What does this mean to municipalities? There is some relevance.

• First of all, it’s seamless mobility, networks working together.

• Second, content will move among people, places and things, within context. The information will be device agnostic as well as device aware. Don’t send a huge stream of information to the cell phone, just a little bit. Or, speech to text.

• The information will be location aware. You’re driving around town, and say Corvette. You get a list of where all the dealers are. You get to the dealer and say Corvette, and it shows you where they are on the lot.

• User agency awareness: not only between people and agencies but between devices and systems.

Here’s a little taste of how it might work today. At an incident scene, you have a self-forming network and no infrastructure. Another car shows up with WiMAX, and Wi-Fi and WiMAX connect together. And you’re going to want to manage the info flow on a quality service. Networks and pieces of infrastructure all work together.

All these networks are coming together, self-forming systems, video location-based information. Is this the grand vision of seamless mobility? No, but it’s a first step.

Depending on the agency and person location, they’ll get customized information. By adding in location, user and device awareness, you add intelligence into your data.

• It’s always on, and always there. As you move between networks, you stay connected.

• Applications move across devices. The cell phone does a lot more than it used to; it’s still small and portable.

• You must have systems that protect the privacy, safety, and security of the public.

• It’s full mobility across all these networks, and it’s seamless connectivity.

Motorola is putting together focused solutions for different kinds of professionals.
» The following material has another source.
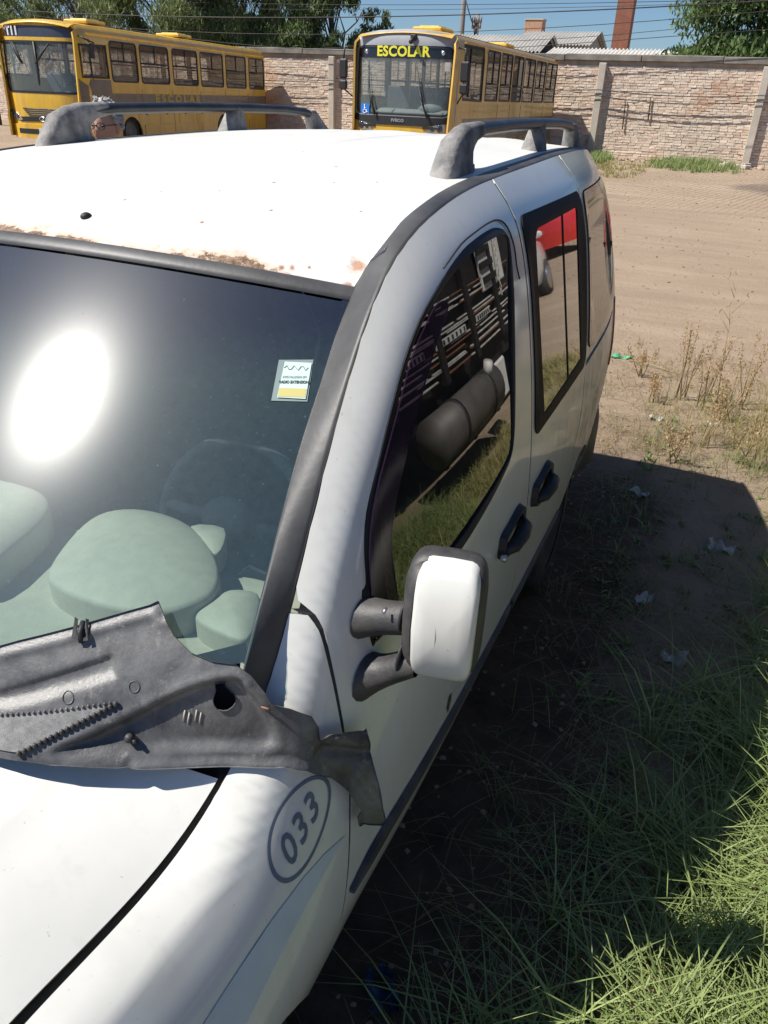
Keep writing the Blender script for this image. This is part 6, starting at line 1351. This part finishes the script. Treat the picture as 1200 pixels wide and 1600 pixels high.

The networks don’t all talk together yet. The devices aren’t yet intelligent.

It’s going to take a lot more R&D, but even with that, it’s bigger than one company, so it’s going to take partnerships. Motorola and Microsoft have a new partnership. They’re in the same game, but come at it from a different perspective?

Where is this technology going? It’s making everything to go, no matter the device you have in your hand. Interoperability and connectivity across public and private networks. And it’s really coming up with some sort of device that allows you to have the functionality of a laptop or phone in something much much smaller and compact.

These evolving communications will impact society, and the impacts may or may not be what you expected.

Municipal wireless—what’s the future? It plays a big part in the seamless mobility vision. You are providing an ambient network, at least at street level. When you combine seamless mobility and muni wireless, things are going to change. It’s up to us to think about how we manage them and roll them out to our constituents to get the desired effect.